I used to LOVE shopping. No, really. Especially for shoes. I was known for my unique shoes. I had my "utility" pair of birks, but everything else was an original. I think I did some serious damage to my feet shoving them into platforms. And I had a thing for tall boots with short skirts. I'm short you see, and long dresses and loose clothes will inevitably leave me looking frumpy and grandma-ish. So along with the normal changes that go with becoming an actual adult and having to dress like one, I am also still struggling with how to rock the modesty thing. You see once I was stripped of my platforms and my baby-doll dresses, my retro chic thrift-store finds, I was left with very little in my wardrobe. I had a total of maybe 2 pairs of drawstring pants, 1 skirt and 2 shirts that I could wear when I converted. And I solved the problem with a few jilbabs. They were the overcoat style and I liked them for teaching, they looked professional. Then I moved to Wyoming and married a man who thinks jilbabs are for the porter's (AKA doorman's) wife. And the wardrobe thing has been a problem ever since.
So I guess it's no surprise that I HATE shopping. Of course when I have to take the kids it's a nightmare. Any mom with more than one will have that problem. But even when I go on my own I find myself staring blankly at rack after rack and finding nothing. Then you add into it that everything I like DH will hate and everything he suggests I will hate... It just sucks the joy right out of the experience!!!

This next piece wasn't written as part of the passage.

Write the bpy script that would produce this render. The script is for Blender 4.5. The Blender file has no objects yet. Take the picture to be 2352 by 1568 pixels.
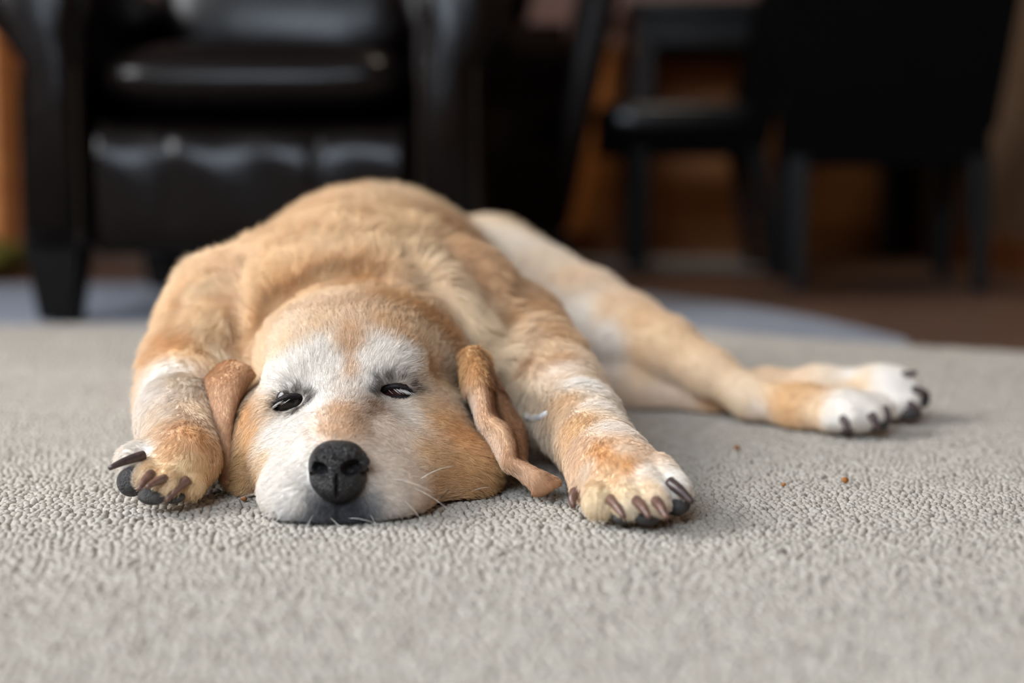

I guess all hijabis here in the states suffer from this to some degree, but I am getting down to a bare closet here and I will have to face my shopping demons soon. I just don't know where I am supposed to shop, or even what I am looking for. Every time I buy something I am compromising, and nothing fits me correctly. You see, I am short... No, shorter than that. 5 feet in shoes short. So, everything is long through the arms and the waist is in the wrong place. So, I have trouble finding things that don't look goofy because the "waist" is cinching the chunky part of my belly. And though I consider the top of my knuckles the correct length for a long sleeve (I used to loop my thumbs through before it was cool and they made juniors Shirts that way) when the shoulders slump and the arms are 2-3 inches over the end of my hand, it's too much.
So here I am, the one bright spot in my shopping trips is Sephoria (cosmetics). And I end up buying clothes that don't fit and don't reflect my personality. I feel like such a frump. I just wish I could find even one outfit that made me feel great. Oh, and if I could find a store that consistently carried even something as basic as loose shirts that actually cover my behind... That would just be icing.
So:P on shopping. Maybe someday I will find a way to enjoy it again but for now it's a chore.